В третьем часу ночи, к господе, где гонец с приставом своим стоял, пришли Юрьева полку Тизнауза рейтары, Реймер да челядник его, Воравский, со многими людьми, и учали ломиться в ворота пьяны. И пристав на господу их не пустил; и они гонца и пристава лаяли и похвалялись грабежом и убойством, и приступали к воротам и к окнам всю ночь с саблями и из пищалей стреляли, и посылали по драгунов и по петарды. А гонец с приставом и с людьми своими, пристроя ружье, сидели в избе. А жид с женою и с детьми, у ково гонец стоял, видя такую от рейтар страсть, с двора бежали, пометав все свои животы».
Подобно тому, как нелепая ссора Хмельницкого с Чаплинским зажгла внутреннюю войну, бессмысленное нападение Важевича на царского гонца повело к войне внешней, и все потому, единственно потому, что горючие материалы были нагромождены в Польше и в Москве издавна.

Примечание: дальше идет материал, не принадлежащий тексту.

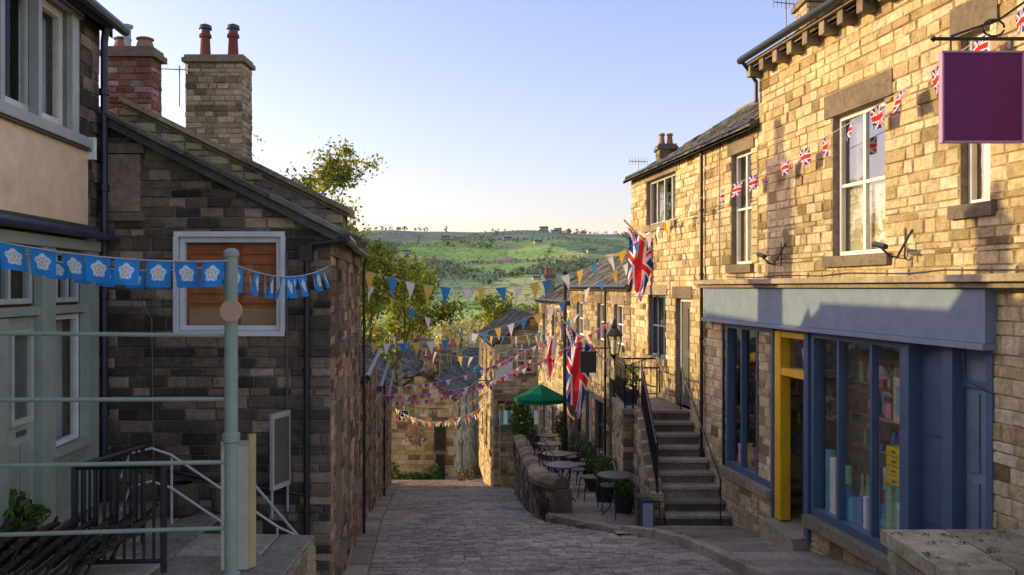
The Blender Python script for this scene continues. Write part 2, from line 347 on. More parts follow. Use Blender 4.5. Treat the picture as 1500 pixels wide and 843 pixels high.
for (x,y,s) in [(-15,1560,1),(40,1500,1),(60,1180,.8),(-60,1250,.8),(25,1010,.7),(120,1350,1),(-180,1400,1),(78,1700,1),(60,1830,1.3),(92,1835,1.1),(-90,1050,.7),(-130,1600,1)]:
    mb=MB(); z=tz(x,y); f=frame((x,y),(1,.2),-1)
    mb.box(f,0,14*s,z-2,z+4.5*s,-7*s,0,'matte',(.5,.46,.38)); mb.add([f(-.5,z+4.4*s,.5),f(14.5*s,z+4.4*s,.5),f(14.5*s,z+7*s,-3.5*s),f(-.5,z+7*s,-3.5*s),f(14.5*s,z+4.4*s,-7.5*s),f(-.5,z+4.4*s,-7.5*s)],[(0,1,2,3),(3,2,4,5)],'slate',(.5,0,0))
    mb.add([f(0,z+4.4*s,0),f(0,z+4.4*s,-7*s),f(0,z+6.9*s,-3.5*s)],[(0,1,2)],'matte',(.5,.46,.38))
    for k in range(3): mb.box(f,(1.5+k*4.5)*s,(2.7+k*4.5)*s,z+1.5*s,z+3*s,.01,.06,'matte',(.08,.08,.09))
    mb.box(f,11.5*s,12.7*s,z+6*s,z+8.4*s,-4*s,-3*s,'matte',(.35,.3,.25))
    mb.build('hillside_farmhouse')
# ------------------------------------------------------------ road & pavements
RE=[(-8,3.9),(5,3.3),(8,2.95),(10,2.68),(11.2,2.55),(12.6,2.27),(12.9,1.9),(14.6,.58),(18.6,.3),(27,.05),(31,-.1),(38,-.3),(60,1.2)]
re=lambda y: lin(RE,y)
def le(y):
    if y<8: return -1.55
    if y<38: return -.748-.12*y+.26
    return lin([(38,-5.05),(44,-7.5),(60,-7.5)],y) if y<43 else lin([(43,-7),(44,-2.8),(60,-1.4)],y)
mb=MB()
MR=lambda s,t,o=0: V((s,t,rz(t)+o))
stones(mb,MR,0,0,2,30,.115,(.13,.24),mat='setts',mort='mortar_road',gap=.010,prot=(.005,.014),ch=.014,srange=lambda t:(le(t),re(t)),jit=.004)
stones(mb,MR,0,0,30,60,.2,(.22,.4),mat='setts',mort='mortar_road',gap=.014,prot=(.006,.02),ch=.02,srange=lambda t:(le(t),re(t)))
mb.face([MR(-2,-20),MR(4,-20),MR(4,2),MR(-2,2)],'setts',(.5,0,0))
mb.build('cobbled_road')
FRx=lambda y:5.47-.148*y
mb=MB(); MP=lambda s,t,o=0: V((s,t,rz(t)+.12+o))
stones(mb,MP,0,0,2,13.3,.55,(.45,.9),mat='flags_paving',mort='mortar',gap=.014,prot=(.004,.014),ch=.012,srange=lambda t:(re(t)+.16,FRx(t)+.02))
y=2
while y<13.2:
    y2=min(y+R(.6,.9),13.2); a,b=re(y),re(y2-.012)
    P=[V((a,y,rz(y)-.1)),V((a+.15,y,rz(y)-.1)),V((b+.15,y2-.012,rz(y2)-.1)),V((b,y2-.012,rz(y2)-.1))]
    Q=[p+V((0,0,.235+R(-.006,.01))) for p in P]
    mb.add(P+Q,[(4,5,6,7),(0,1,5,4),(1,2,6,5),(2,3,7,6),(3,0,4,7)],'flags_paving',(R(0,1),0,0)); y=y2
mb.build('stone_pavement',bevel=.012)
mb=MB(); y=8.2
while y<37:
    y2=y+R(.5,.9); a=le(y);b=le(y2-.01)
    P=[V((a-.3,y,rz(y)-.1)),V((a,y,rz(y)-.1)),V((b,y2-.012,rz(y2)-.1)),V((b-.3,y2-.012,rz(y2)-.1))]
    Q=[p+V((0,0,.19+R(-.008,.008))) for p in P]
    mb.add(P+Q,[(4,5,6,7),(0,1,5,4),(1,2,6,5),(2,3,7,6),(3,0,4,7)],'flags_paving',(R(0,1),0,0)); y=y2
mb.build('kerb_stones',bevel=.012)
dk=lambda y:-3.95-.1*(y-15)
mb=MB(); MD=lambda s,t,o=0: V((s,t,dk(t)+o))
stones(mb,MD,0,0,13.0,27,.6,(.5,1.0),mat='flags_paving',mort='mortar',gap=.014,prot=(.004,.014),srange=lambda t:(re(t)+.06,FRx(t)+.02))
for (y,y2) in [(a*.35+12.9,a*.35+13.25) for a in range(5)]:
    a,b=re(y),re(y2)
    mb.add([V((a,y,rz(y)-.1)),V((b,y2-.01,rz(y2)-.1)),V((b,y2-.01,dk(y2)+.03)),V((a,y,dk(y)+.03)),V((a+.25,y+.02,dk(y)+.03)),V((b+.25,y2,dk(y2)+.03))],[(0,1,2,3),(3,2,5,4)],'flags_paving',(R(0,1),0,0))
mb.build('terrace_paving')
def polyframe(P,side=1):
    P=[V((a,b,0)) for a,b in P]; cum=[0]
    for a,b in zip(P,P[1:]): cum.append(cum[-1]+(b-a).length)
    nm=[]
    for i in range(len(P)):
        t=(P[min(i+1,len(P)-1)]-P[max(i-1,0)]).normalized(); nm.append(V((-t.y,t.x,0))*side)
    def f(s,t,o=0):
        s=max(0,min(cum[-1]-1e-6,s)); i=0
        while cum[i+1]<s: i+=1
        k=(s-cum[i])/(cum[i+1]-cum[i]); return P[i].lerp(P[i+1],k)+nm[i].lerp(nm[i+1],k)*o+V((0,0,t))
    return f,cum[-1]
Pw=[(.75,14.9),(.52,15.2),(.42,15.9),(.36,17),(.3,18.6),(.2,22),(.08,27)]
F,LN=polyframe(Pw,1); wt=lambda s: dk(F(s,0).y)+.42
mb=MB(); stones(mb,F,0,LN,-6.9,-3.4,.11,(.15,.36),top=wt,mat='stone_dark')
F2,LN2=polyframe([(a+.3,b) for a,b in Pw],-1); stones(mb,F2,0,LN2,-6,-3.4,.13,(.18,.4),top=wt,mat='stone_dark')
mb.face([F(0,-4.3),F2(0,-4.3),F2(0,wt(0)),F(0,wt(0))],'stone_dark',(.5,0,0))
s=0
while s<LN:
    e=min(s+R(.4,.6),LN)
    prof=[(.05,0),(.05,.09),(-.03,.16),(-.15,.19),(-.27,.16),(-.35,.09),(-.35,0)]
    A=[F(s,wt(s)+h,o) for o,h in prof];B=[F(e-.01,wt(e)+h,o) for o,h in prof]; n=len(prof)
    mb.add(A+B,[(i,i+1,n+i+1,n+i) for i in range(n-1)]+[tuple(range(n)),tuple(range(n,2*n))],'stone_dark',(R(.4,1),0,0)); s=e
mb.build('terrace_stone_wall')
# ------------------------------------------------------------ right side
FR=frame((5.47,0),(-.148,1),1)
BG=(.075,.112,.178)
k_=1.0109
yy=lambda y:y*k_
ops=[dict(s=(yy(9.34),yy(10.44)),z=(.38,2.08),cols=2,rows=2,fw=.055,blind=(.52,.44,.28),blindfrac=.5,low=True,curtain=(.42,.36,.25),room=(.12,.10,.08),lint_h=.28,ext=.16,lc=(.15,0,0)),
 dict(s=(yy(7.72),yy(8.12)),z=(.78,2.38),cols=1,rows=2,blind=(.60,.46,.24),lint_h=.3,ext=.12,lc=(.1,0,0)),
 dict(k='x',s=(yy(11.96),yy(13.68)),z=(-2.85,-.6)),dict(k='x',s=(yy(11.0),yy(11.94)),z=(-3.25,-.6)),
 dict(k='x',s=(yy(8.94),yy(10.96)),z=(-2.9,-.6)),dict(k='x',s=(yy(7.7),yy(8.9)),z=(-2.55,-.3))]
shop=house('stone_shop',FR,6.0,yy(12.5),-4.4,3.3,5.5,2.0,ops[:2]+ops[3:],mat='stone_gold',mort='mortar_light',rh=.128,ln=(.14,.36),back=2.2,pipes=(),bias=.8,roofover=.2)
ops2=[dict(s=(yy(12.74),yy(13.5)),z=(.36,2.08),cols=2,rows=2,blind=(.5,.4,.24),blindfrac=.55,low=True,curtain=(.4,.33,.22),room=(.12,.1,.07),lc=(.2,0,0)),
 dict(s=(yy(16.09),yy(17.9)),z=(1.28,2.2),cols=4,rows=1,fc=(.6,.58,.52),curtain=(.3,.28,.26),lc=(.5,0,0)),
 dict(s=(yy(16.64),yy(17.77)),z=(-1.4,-.15),cols=3,rows=2,fc=(.08,.12,.18),lc=(.6,0,0)),
 dict(k='d',s=(yy(15.3),yy(16.1)),z=(-2.2,-.2),c=(.12,.11,.09)),
 dict(s=(yy(17.2),yy(18.4)),z=(-3.9,-2.3),cols=3,rows=2,fc=(.05,.07,.08)),ops[2]]
h2=house('stone_cottage',FR,yy(12.51),yy(19),-5.3,2.46,5,1.5,ops2,mat='stone_gold',mort='mortar_light',rh=.125,ln=(.14,.36),back=2.2,near=True,pipes=(yy(14.6),),bias=.8,roofover=.2)
mb=MB(); s=6.2
while s<yy(12.4): mb.box(FR,s,s+.13,3.06,3.22,0,.2,'dressed',(R(.2,.6),0,0)); s+=.42
mb.box(FR,6.0,yy(12.5),3.222,3.27,0,.23,'dressed',(.3,0,0))
mb.tube([FR(6.0,3.31,.29),FR(yy(12.52),3.31,.29)],.055,'iron',BLK,8)
mb.tube([FR(yy(12.45),3.28,.28),FR(yy(12.45),3.0,.07),FR(yy(12.45),2.7,.07)],.03,'iron',BLK,8)
mb.box(FR,6.0,yy(14.5),.05,.12,0,.26,'dressed',(.9,0,0)); mb.box(FR,6.0,yy(14.5),-.005,.048,0,.19,'dressed',(.5,0,0))
mb.build('corbels_and_cornice',shop,bevel=.01)
mb=MB()
for i in range(26): 
    s=R(yy(12.7),yy(18.8)); t=R(0,.5); leafball(mb,FR(s,2.42+t*.6,.12-t),(R(.04,.1),R(.04,.1),R(.02,.05)),18,.035,[(.16,.15,.04),(.10,.13,.03),(.22,.18,.06)])
mb.build('roof_moss',h2)
mb=MB(); pb=lambda a,b,c,d,e,f,col=BG: mb.box(FR,yy(a),yy(b),c,d,e,f,'paint',col)
LG=(.185,.235,.30)
mb.box(FR,yy(7.62),yy(14.35),-.5,-.008,0,.13,'paint',LG); mb.box(FR,yy(7.6),yy(14.37),-.56,-.502,0,.17,'paint',LG)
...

Недоставало только искры для воспламенения. С одного края польских владений запылал гибельный пожар из-за темной кокетки, которая вскоре была заподозрена в новой связи и погублена тем же Хмельницким, а с другой — готова была возгореться война между двух государств, по выражению панов рады, «за такую хлопскую штуку, за табак». Но если бы не было ни пограничной прелестницы с её завзятыми любовниками, ни табачной контрабанды в Москве под прикрытием посольства, — тысячи других мелких случаев привели бы прожитую двумя государствами жизнь к тому же самому результату.